The recent launch of project ‘Yigba’ by a group of concerned Nigerians under the auspices of Macedonia Initiative, Rethink Nigeria, Burdened Elders and Youth Coalition in Lagos leverages on how non-violent communication can deepen conversation on nation building.
Tagged as the first non-violent line of defense in an attempt to reprogramme and change the Nigeria narrative. Project Yigba, seeks to provide guidance for younger generations of Nigerians, in order to avert what it said is in the horizon for the country.
Ladi Thompson, a security expert and convener in a presentation tagged, “The Birth of A New Nation” said there is a need for a new Nigeria driven by an African idea. According to him, history bears witness that Nigeria was deliberately crafted to function as a prime deterministic chaos.
Accordingly, he states further that the present contraption called Nigeria will never be resolved without bloodshed except we do the due diligence to discover Nigeria’s solution algorithms and apply them.

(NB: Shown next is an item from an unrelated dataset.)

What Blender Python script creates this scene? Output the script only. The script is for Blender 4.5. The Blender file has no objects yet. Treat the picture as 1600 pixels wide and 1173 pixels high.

Yemi Akisanya, one of the promoters of project Yigba in paper titled, ‘The Nigerian Key of Non-violent Communication’ posits that the approach is the most effective in solving Nigeria’s problems.
According to Akisanya, non-violent communication is being more proactive than reactive in speech conversation. “knowing how to ask for what you want, how to hear others even in disagreement and how to move forward solutions that work for all,” he stated.
Akisanya who is the coordinator of project Yigba says there is a need to understand the means of influence. “We must learn how to share power with others rather than using power over others,” he said stating that the application of non-violent communication de-emphasises self-interest.
According to Akisanya, the group promoting the YIGBA initiative, are firmly persuaded that the erection of a non-violent line of defence is the most effective strategy in reversing the tidal wave of negativity towering over the country.
He posits further that the best way to revisit and deal effectively with Nigeria’s stormy past and resolve the issues dividing the country, is to inject Non-Violent Communication (“NVC”) into Nigeria national narrative.
“NVC is a most effective tool whereby Nigeria’s ethnic and other interest groups, without necessarily changing their core identity or values, can work together in harmony to strengthen their common ideals and project their common interests, thus fostering the peace and progress of the nation of Nigeria,” Akisanya stated.
Agu Imo, another speaker at the launch of the project said, Nigeria has been dealing with issues of corruption and bad economy for years; while terror has come to make its home with us in the last 20 years.
“Nigeria has now become home to three of the most dangerous terrorist groups in the world: Boko Haram, Fulani Herdsmen and now Islamic State for West Africa Province (ISWAP),” said Imo.
According to him, Nigeria has been slow in understanding that she is dealing with a hydra-headed operation that is ruthless, unrelenting and merciless.
He posits further that Nigeria has refused to accept that her local face of global terrorism is primarily a supremacist agenda with an Islamic religious cover.
“Any attempt to focus on the various heads will bring about an attack from the others. If indeed you are successful in cutting off any of these heads two more will grow in the stead of the head that has been cut off,” Imo stated.
The senior citizens who spoke at the launch recalled the events that led to the civil war in the 60s praying Nigeria does not experience such again.
One of the Burdened Elders, Shyngle Wigwe said the prospect of another war in Nigeria must not be entertained. “If you remember the state of this nation before the Biafra war and after the war, it’s like we fell from a great height,” he said expressing great pleasure at the Yigba initiative.
Accordingly, he disclosed that the elders are burdened because they have started seeing similarities between what happened then and now. “Any nation that goes through war a second time is not likely to stand,” Wigwe concludes.